Des amendes contre les sociétés
Le procureur général a par ailleurs requis une amende de cinq millions de dinars contre toutes les sociétés impliquées dans le scandale financier, à savoir Contel Fun Werc, Contel Algérie, et Saipem Contrating Algeria.
Il convient de signaler que le procureur a affirmé, en pleine audience, que « l’ex-patron de la compagnie pétrolière a usé de trafic pour faire passer des projets douteux et non réglementés de gré à gré avec des sociétés étrangères qui ne répondaient pas aux normes internationales ».
Il a déclaré à l’attention du président en charge du dossier que « l’ex-PDG incriminé a constitué une association de malfaiteurs composée de ses proches collaborateurs, à l’image de son adjoint Belkacem Mohamed, de ses deux enfants Mohamed-Réda et Bachir-Fouzi et d’Al-Ismail Djaffer Réda, alors directeur de Contel Fun Werc, et ce dans un seul but : accaparer les biens de la Sonatrach ».
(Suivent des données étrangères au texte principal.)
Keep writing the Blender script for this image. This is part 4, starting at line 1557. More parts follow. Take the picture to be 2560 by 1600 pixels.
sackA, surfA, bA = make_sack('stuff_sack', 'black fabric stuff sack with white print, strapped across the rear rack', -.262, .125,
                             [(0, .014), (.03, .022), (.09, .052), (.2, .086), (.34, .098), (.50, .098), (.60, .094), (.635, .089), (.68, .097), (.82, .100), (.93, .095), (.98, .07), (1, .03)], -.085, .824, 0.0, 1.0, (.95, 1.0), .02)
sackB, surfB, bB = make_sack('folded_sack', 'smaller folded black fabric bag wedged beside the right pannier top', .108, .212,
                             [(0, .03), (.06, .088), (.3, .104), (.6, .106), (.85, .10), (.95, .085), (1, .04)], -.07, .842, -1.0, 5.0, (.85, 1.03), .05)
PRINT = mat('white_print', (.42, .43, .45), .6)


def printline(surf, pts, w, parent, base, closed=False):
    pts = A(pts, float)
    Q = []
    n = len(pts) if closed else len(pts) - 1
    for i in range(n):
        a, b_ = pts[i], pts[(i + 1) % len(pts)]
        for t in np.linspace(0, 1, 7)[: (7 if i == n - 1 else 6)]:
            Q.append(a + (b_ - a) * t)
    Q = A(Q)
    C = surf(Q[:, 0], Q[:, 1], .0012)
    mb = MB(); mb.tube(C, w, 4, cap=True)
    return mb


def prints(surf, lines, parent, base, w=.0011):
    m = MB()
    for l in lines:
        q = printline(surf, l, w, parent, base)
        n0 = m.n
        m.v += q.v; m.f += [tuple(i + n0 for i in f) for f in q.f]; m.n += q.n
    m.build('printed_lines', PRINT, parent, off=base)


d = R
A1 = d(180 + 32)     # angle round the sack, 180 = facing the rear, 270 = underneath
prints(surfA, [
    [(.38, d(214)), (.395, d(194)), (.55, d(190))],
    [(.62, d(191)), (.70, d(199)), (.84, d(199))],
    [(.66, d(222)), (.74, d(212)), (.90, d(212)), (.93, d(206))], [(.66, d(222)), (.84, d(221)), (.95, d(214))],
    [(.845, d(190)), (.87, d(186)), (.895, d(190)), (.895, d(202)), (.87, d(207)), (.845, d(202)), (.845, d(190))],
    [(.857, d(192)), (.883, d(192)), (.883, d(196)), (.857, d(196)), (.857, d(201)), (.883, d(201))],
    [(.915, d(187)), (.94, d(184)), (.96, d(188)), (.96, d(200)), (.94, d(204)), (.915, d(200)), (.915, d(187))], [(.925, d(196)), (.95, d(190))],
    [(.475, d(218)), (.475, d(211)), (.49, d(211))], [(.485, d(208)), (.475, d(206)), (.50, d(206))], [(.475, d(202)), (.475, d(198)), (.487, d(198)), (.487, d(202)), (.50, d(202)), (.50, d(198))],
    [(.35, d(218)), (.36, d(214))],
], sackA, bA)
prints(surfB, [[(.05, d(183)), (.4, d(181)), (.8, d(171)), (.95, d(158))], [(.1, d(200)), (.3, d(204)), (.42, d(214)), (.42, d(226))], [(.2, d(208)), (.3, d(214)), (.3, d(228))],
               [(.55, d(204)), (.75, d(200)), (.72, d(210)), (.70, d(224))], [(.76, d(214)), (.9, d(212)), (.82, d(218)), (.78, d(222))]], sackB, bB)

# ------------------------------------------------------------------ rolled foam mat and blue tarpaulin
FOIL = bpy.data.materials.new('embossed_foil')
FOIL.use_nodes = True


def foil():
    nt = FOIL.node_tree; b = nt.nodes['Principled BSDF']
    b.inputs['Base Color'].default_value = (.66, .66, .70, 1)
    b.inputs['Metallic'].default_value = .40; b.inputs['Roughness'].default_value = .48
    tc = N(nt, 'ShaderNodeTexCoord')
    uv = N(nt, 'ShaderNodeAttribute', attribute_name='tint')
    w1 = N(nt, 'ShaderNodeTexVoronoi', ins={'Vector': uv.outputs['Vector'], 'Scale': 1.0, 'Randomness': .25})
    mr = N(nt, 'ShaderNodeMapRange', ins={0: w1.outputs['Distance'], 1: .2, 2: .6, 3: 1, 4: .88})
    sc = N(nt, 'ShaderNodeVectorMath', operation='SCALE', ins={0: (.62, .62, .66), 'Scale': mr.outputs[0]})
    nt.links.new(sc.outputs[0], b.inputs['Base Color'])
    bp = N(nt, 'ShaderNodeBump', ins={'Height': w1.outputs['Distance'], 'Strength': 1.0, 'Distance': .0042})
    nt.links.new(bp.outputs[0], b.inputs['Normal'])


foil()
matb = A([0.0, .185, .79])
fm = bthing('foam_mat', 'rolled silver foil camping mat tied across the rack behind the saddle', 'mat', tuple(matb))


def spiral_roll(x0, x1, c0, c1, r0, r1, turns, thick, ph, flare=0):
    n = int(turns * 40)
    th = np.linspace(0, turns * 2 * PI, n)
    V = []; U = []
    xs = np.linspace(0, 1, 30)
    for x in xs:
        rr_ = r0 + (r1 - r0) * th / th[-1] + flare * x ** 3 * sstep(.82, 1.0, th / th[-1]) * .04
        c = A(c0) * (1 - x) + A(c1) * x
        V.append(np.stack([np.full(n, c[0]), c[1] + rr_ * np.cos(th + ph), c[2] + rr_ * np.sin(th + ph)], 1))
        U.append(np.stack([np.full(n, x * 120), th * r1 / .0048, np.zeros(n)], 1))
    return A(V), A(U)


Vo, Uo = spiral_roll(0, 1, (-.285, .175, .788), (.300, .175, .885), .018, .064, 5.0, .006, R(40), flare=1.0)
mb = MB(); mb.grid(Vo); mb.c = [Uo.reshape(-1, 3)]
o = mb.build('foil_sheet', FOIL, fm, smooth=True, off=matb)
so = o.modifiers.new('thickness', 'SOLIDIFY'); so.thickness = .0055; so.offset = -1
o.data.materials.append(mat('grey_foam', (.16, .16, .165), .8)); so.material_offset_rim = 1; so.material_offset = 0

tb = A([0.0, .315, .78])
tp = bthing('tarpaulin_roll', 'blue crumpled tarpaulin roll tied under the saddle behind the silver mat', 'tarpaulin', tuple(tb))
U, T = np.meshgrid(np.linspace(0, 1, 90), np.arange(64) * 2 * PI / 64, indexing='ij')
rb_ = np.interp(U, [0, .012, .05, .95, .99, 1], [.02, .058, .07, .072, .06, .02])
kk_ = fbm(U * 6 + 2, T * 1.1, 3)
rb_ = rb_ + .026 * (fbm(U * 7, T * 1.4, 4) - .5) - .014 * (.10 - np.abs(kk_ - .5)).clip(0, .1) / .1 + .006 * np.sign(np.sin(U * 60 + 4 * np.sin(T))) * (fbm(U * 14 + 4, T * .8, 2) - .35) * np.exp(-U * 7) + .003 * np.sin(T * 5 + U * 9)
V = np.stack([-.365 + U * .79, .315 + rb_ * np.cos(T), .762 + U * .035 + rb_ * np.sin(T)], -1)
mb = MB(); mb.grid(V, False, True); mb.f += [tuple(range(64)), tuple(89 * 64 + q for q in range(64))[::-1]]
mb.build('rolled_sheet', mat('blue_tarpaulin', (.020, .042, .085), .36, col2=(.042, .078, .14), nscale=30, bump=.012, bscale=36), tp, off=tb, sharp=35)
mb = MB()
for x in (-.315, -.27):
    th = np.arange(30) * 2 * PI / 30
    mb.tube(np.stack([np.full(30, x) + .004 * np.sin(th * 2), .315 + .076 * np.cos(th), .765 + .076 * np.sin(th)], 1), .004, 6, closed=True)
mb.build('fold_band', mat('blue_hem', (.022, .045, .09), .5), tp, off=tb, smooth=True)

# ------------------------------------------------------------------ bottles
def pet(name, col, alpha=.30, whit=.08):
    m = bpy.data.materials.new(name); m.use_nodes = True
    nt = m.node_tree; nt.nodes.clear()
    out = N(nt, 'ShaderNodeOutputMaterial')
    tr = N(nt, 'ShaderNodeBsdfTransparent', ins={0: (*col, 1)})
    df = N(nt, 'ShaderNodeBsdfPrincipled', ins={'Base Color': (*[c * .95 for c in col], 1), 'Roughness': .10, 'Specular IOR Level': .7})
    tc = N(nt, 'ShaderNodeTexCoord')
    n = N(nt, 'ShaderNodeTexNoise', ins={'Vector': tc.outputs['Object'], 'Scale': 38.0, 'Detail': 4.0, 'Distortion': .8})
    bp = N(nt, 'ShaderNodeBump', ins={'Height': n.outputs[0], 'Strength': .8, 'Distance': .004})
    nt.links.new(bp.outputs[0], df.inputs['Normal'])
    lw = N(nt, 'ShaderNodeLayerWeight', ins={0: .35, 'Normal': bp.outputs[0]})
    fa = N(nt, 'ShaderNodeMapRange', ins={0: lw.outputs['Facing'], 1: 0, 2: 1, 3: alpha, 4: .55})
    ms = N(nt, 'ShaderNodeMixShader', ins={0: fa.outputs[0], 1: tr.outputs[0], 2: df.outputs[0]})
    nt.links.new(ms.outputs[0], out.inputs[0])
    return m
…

Le représentant du ministère public a indiqué que « les biens de la Sonatrach appartiennent au peuple qui paye aujourd’hui les frais des sommes colossales détournées et transférées de et vers l’étranger, que ce soit en dinars ou en devises, par ces ex-cadres et ex-fonctionnaires qui ont amassé des fortunes en un laps de temps ».
Pour rappel, le procureur a pris la défense des enquêteurs de la police judiciaire du Département du renseignement et de la sécurité (DRS) en déclarant que « les investigateurs n’ont fait que leur travail. Je n’ai jamais été informé des pressions exercées sur les mis en cause, notamment par le biais de leurs avocats.
Les inculpés se présentaient en toute liberté au tribunal pour donner leur version des faits et n’ont jamais été inquiétés par les enquêteurs. Ils regagnaient leurs domiciles respectifs en toute liberté ».
Le procureur a estimé que « les directives données par l’ancien ministre de l’Energie et des Mines, Chakib Khelil, n’ont pas été respectées. Les mis en cause ont évoqué tout au long des débats qu’il y avait urgence alors que les projets qui dataient de 2005 n’ont été réalisés qu’en 2008 ! »
Il convient de noter enfin que le procureur a ordonné la confiscation des biens mobiliers, immobiliers et d’argent de tous les mis en cause.